Começamos a encontrar os corredores dos 50Km, sem saber se quem te ultrapassava estava em uma categoria ou na outra, mas não havia pressa, não havia cobrança. Os cachorros te olhavam pacatos e serenos, em um ritmo mexicano, felizes demais para interromperem a siesta por um reles passante. Pena que os pavos e gansos não seguiam a mesma lógica… nunca imaginei fugir de um pavo com sua carcaça roliça, sua carinha meio ensandecida e rebolado maroto. Assim, fugindo dos penudos, alcancei as outras meninas e comecei a correr com Abi.

A partir daí fomos assim, nos caçando alegremente, até então descobrirmos que na verdade não estávamos mais no caminho certo… volta, pensa, tão bem marcado que estava o caminho, confirmando como ficamos desatentos no meio das provas: havíamos praticamente passado embaixo da fita!!!

Descemos juntas rumo a cachoeira, Abi e eu, revezando a colocação, nos ajudando, conversando. A vista era, mais uma vez, incrível, indescritível. Subimos rumo a chegada, ela em segundo geral feminino e eu em terceiro.
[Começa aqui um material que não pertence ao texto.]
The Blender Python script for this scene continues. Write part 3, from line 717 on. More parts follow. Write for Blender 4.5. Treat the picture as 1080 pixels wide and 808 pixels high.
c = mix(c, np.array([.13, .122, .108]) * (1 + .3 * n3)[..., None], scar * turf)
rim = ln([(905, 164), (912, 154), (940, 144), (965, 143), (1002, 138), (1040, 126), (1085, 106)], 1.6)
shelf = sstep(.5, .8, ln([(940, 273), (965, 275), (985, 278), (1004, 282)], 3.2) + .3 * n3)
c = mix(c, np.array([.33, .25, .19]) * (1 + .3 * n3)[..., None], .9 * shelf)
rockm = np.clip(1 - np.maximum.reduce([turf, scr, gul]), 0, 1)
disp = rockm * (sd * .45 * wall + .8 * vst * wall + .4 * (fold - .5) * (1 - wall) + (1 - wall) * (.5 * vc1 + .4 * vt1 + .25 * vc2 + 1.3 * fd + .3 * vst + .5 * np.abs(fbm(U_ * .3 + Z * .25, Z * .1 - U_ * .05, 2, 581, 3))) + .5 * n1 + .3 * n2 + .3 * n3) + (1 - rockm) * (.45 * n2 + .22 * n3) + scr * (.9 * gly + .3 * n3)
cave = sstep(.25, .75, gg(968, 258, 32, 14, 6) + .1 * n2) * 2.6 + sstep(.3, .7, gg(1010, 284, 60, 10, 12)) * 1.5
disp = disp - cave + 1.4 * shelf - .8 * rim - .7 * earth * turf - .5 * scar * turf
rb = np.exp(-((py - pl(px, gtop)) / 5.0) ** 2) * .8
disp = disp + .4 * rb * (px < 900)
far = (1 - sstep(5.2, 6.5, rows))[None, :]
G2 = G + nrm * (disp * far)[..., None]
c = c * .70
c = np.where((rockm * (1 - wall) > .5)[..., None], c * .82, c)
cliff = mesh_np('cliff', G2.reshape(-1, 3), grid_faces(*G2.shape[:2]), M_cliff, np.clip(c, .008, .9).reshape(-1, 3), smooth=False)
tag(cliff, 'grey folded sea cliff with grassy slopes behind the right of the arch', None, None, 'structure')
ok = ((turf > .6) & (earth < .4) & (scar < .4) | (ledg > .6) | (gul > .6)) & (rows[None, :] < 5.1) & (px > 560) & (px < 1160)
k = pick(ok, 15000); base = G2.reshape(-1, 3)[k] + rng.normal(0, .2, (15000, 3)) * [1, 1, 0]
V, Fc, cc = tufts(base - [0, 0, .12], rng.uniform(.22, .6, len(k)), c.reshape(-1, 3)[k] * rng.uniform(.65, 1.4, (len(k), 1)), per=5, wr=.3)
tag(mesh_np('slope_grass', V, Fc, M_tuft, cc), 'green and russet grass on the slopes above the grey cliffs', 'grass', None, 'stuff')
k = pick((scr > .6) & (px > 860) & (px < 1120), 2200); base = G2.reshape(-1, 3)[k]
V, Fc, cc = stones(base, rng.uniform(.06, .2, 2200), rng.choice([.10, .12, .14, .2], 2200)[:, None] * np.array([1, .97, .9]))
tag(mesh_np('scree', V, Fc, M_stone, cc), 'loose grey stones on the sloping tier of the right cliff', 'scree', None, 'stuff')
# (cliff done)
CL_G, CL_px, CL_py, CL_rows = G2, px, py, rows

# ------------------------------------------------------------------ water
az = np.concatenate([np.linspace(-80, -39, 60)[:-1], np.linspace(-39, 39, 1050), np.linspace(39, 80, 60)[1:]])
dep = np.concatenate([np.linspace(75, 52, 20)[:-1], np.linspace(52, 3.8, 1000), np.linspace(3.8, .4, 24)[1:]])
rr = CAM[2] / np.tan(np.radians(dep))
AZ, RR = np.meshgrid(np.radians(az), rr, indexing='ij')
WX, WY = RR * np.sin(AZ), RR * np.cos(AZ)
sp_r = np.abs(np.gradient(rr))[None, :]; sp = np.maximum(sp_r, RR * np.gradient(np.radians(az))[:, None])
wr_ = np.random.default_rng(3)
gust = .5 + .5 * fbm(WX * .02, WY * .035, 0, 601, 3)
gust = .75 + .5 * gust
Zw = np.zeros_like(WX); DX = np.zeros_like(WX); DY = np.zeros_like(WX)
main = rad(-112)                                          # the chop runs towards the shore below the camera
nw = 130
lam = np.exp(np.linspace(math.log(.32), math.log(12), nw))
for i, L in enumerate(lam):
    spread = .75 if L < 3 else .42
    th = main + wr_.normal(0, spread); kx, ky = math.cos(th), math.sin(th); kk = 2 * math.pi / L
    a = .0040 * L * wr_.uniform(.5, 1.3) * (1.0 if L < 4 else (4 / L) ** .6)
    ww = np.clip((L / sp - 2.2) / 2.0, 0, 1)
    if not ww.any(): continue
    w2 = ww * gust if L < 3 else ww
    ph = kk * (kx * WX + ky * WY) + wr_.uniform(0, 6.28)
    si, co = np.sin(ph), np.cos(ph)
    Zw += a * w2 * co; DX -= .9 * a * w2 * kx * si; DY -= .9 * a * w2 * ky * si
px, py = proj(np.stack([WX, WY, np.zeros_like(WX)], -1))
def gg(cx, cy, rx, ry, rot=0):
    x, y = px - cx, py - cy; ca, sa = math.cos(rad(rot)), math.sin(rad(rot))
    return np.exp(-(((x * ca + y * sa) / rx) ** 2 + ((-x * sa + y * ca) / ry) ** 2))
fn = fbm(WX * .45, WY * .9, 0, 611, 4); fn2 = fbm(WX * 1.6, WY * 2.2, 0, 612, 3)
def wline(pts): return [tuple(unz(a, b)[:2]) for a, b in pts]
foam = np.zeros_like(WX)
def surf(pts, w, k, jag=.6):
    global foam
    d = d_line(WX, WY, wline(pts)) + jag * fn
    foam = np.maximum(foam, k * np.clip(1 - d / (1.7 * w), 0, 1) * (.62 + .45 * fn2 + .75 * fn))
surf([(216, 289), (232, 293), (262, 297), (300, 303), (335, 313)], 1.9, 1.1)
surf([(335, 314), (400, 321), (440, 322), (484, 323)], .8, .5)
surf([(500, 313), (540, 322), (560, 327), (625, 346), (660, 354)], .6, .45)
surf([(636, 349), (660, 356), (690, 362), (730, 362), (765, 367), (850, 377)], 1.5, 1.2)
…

Talvez, se eu tivesse soltado mais as decidas, parado menos para pegar água, tagarelado menos pelo caminho, o resultado seria melhor, mas e a graça do caminho? Foi totalmente perfeito.

Na chegada, tequila, gorditas, abraços, a cidade inteira envolvida, aplaudindo, convidando para conhecer seus estabelecimentos, apoiando, incentivando. A premiação exata, sem troféu (aqueles que nunca sabemos muito bem o que fazer ou onde colocar), com uma remuneração financeira e os brindes dos apoiadores (e eram diversos) distribuídos não apenas para quem estava no pódio, mas entre todos os atletas. Pódios misturados, pódio composto por uma única família (muitas correm juntas seguindo a tradição), estrangeiros e mexicanos de todas as partes do país. Orlando e sua equipe organizaram tudo com tanto carinho e esmero que todos nos sentimos extremamente acolhidos e realizados.

Povo incrível, prova incrível!!! Todo corredor de trilha deveria ter esta experiência.